Very sick. I hate him to the core, but still somehow, he's my father, and my mother sticks with him, so... I guess I want to try to keep this family together. Though it is quite dysfunctional to say the least. I always try to please my parents even though I get nothing in return.. Just get treated bad.
Now, my father's drunk and he was obviously jealous about me being with my boyfriend and tried to get details about our sexual activities. Again, very sick. My father's a 65 year old man. Also, he tried to hint that it was not okay to for example, have a shower with him, what the heck, I'm a grown woman and I can decide who I want to shower with.

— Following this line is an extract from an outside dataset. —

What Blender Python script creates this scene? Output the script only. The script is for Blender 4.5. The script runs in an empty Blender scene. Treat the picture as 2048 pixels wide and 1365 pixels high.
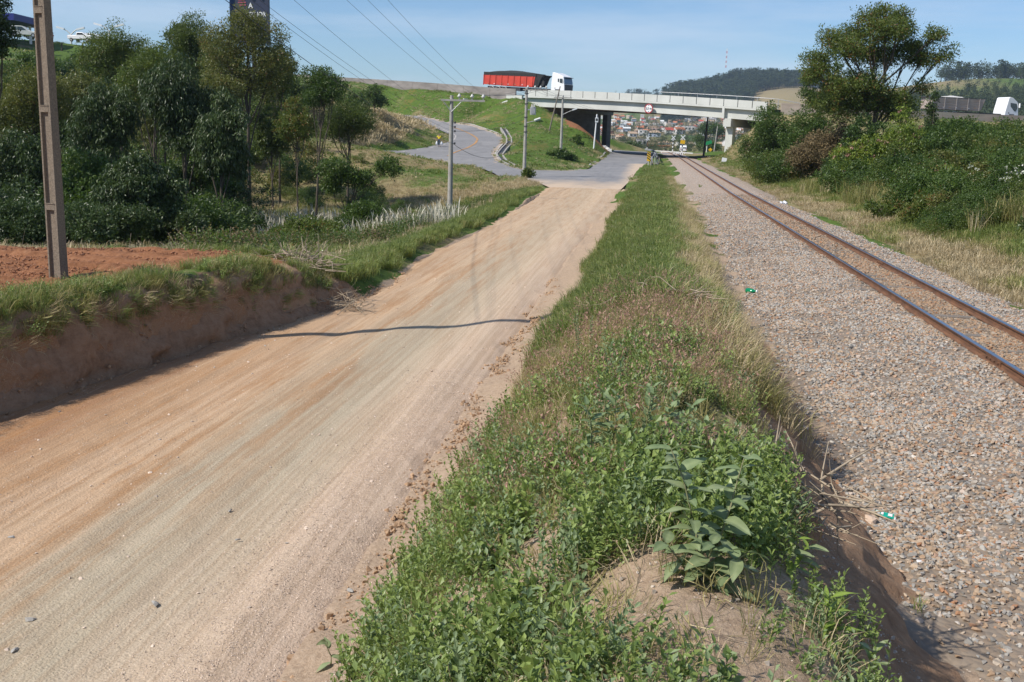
import bpy, bmesh, math, random
import numpy as np
from mathutils import Vector, Matrix, Euler
from mathutils.geometry import delaunay_2d_cdt
R = np.random.default_rng(7)
random.seed(7)
S = bpy.context.scene
COL = S.collection
rad = math.radians
# ------------------------------------------------------------------ camera, world, sun
FPX, CX, CY = 2000., 1024., 682.5
PITCH, ROLL, YAW = math.atan(408/2000.), rad(1.72), rad(7.25)
CAM = np.array([0, 0, 2.8])
_sy, _cy = math.sin(YAW), math.cos(YAW)
_fh, _rt = np.array([-_sy, _cy, 0]), np.array([_cy, _sy, 0])
FW = _fh*math.cos(PITCH) - np.array([0, 0, 1])*math.sin(PITCH)
_u = _fh*math.sin(PITCH) + np.array([0, 0, 1])*math.cos(PITCH)
RT = _rt*math.cos(ROLL) + _u*math.sin(ROLL)
UP = -_rt*math.sin(ROLL) + _u*math.cos(ROLL)
cam = bpy.data.cameras.new('camera'); camo = bpy.data.objects.new('camera', cam); COL.objects.link(camo)
cam.sensor_width = 36; cam.lens = 36*FPX/2048; cam.clip_start = .05; cam.clip_end = 9000
M = Matrix((RT, UP, -FW)).transposed().to_4x4(); M.translation = Vector(CAM)
camo.matrix_world = M
S.camera = camo
SUN_EL, SUN_B = rad(46), rad(26)
sd = -_rt*math.cos(SUN_B) - _fh*math.sin(SUN_B)
SUND = np.array([sd[0]*math.cos(SUN_EL), sd[1]*math.cos(SUN_EL), math.sin(SUN_EL)])
w = bpy.data.worlds.new('World'); S.world = w; w.use_nodes = True
nt = w.node_tree; nt.nodes.clear()
out = nt.nodes.new('ShaderNodeOutputWorld'); bg = nt.nodes.new('ShaderNodeBackground')
sky = nt.nodes.new('ShaderNodeTexSky'); sky.sky_type = 'NISHITA'; sky.sun_disc = False
sky.sun_elevation = SUN_EL; sky.sun_rotation = math.atan2(SUND[0], SUND[1])
sky.air_density = 1.0; sky.dust_density = .35; sky.ozone_density = 3.0; sky.altitude = 50
tc = nt.nodes.new('ShaderNodeTexCoord'); mp = nt.nodes.new('ShaderNodeMapping')
mp.inputs['Scale'].default_value = (1.6, 2.2, 13); mp.inputs['Rotation'].default_value = (0, .06, .3)
nz = nt.nodes.new('ShaderNodeTexNoise'); nz.inputs['Scale'].default_value = 1.7; nz.inputs['Detail'].default_value = 7; nz.inputs['Roughness'].default_value = .62
rp = nt.nodes.new('ShaderNodeValToRGB'); rp.color_ramp.elements[0].position = .42; rp.color_ramp.elements[1].position = .66
rp.color_ramp.elements[1].color = (.42, .42, .42, 1)
mx = nt.nodes.new('ShaderNodeMix'); mx.data_type = 'RGBA'; mx.inputs[7].default_value = (5.6, 6.5, 7.7, 1)
L = nt.links.new
L(tc.outputs['Generated'], mp.inputs[0]); L(mp.outputs[0], nz.inputs[0]); L(nz.outputs[0], rp.inputs[0])
tn = nt.nodes.new('ShaderNodeMix'); tn.data_type = 'RGBA'; tn.blend_type = 'MULTIPLY'; tn.inputs[0].default_value = 1; tn.inputs[7].default_value = (.76, .89, 1.05, 1)
L(sky.outputs[0], tn.inputs[6]); L(rp.outputs[0], mx.inputs[0]); L(tn.outputs[2], mx.inputs[6]); L(mx.outputs[2], bg.inputs[0]); L(bg.outputs[0], out.inputs[0])
bg.inputs[1].default_value = .10
sl = bpy.data.lights.new('sun', 'SUN'); sl.energy = 4.4; sl.angle = rad(.7); sl.color = (1, .95, .87)
so = bpy.data.objects.new('sun', sl); COL.objects.link(so)
so.rotation_euler = Vector(SUND).to_track_quat('Z', 'Y').to_euler()
S.view_settings.view_transform = 'Standard'; S.view_settings.look = 'None'
S.view_settings.exposure = 0.3; S.view_settings.gamma = 1; S.view_settings.use_curve_mapping = False
S.render.engine = 'CYCLES'
S.cycles.max_bounces = 6; S.cycles.transparent_max_bounces = 8; S.cycles.diffuse_bounces = 3; S.cycles.volume_bounces = 0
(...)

I wonder if that's normal for a father to ask?? I don't think it is. But somehow he seems to justify every wrong thing he does.. And I'm left.. Being wrong again.
I'm just... Very sick of this... And I'm too embarrassed to tell my T about this. She thinks my biggest problem is overcoming psychosis. It was, but now, things are different. I can't even bring my boyfriend to my house anymore because I'm afraid my father will say something. He only says things when he's drunk, but you never know when he's drunk or not.
Argh, I want to get out of here but can't until September. Even that is unsure. I'm working on my application to an university in Sweden and I really hope I do get there. And once again I keep thinking what my parents will say, how will I explain this crazy idea... I can't help it, it's how I've been taught to think. It's going to take a while for me to realise even my opinions can be right..
I keep telling myself that I don't need to be treated bad. And I don't need people who treat me bad.. But it just doesn't work.
I'm pretty clueless.. I feel bad out of here, and I feel bad here. The only times I don't feel bad are when I'm with my boyfriend, and I get to see him during weekends only.
Hoping for time to pass faster..
Sorry this turned into a long ramble.. I can't think straight right now so I apologise for anything that was left unclear.. Feel free to ask if there's anything that needs clarification. Also apologies for the spelling mistakes or missing words. Thanks for reading. I guess I just needed to vent. I feel a bit better.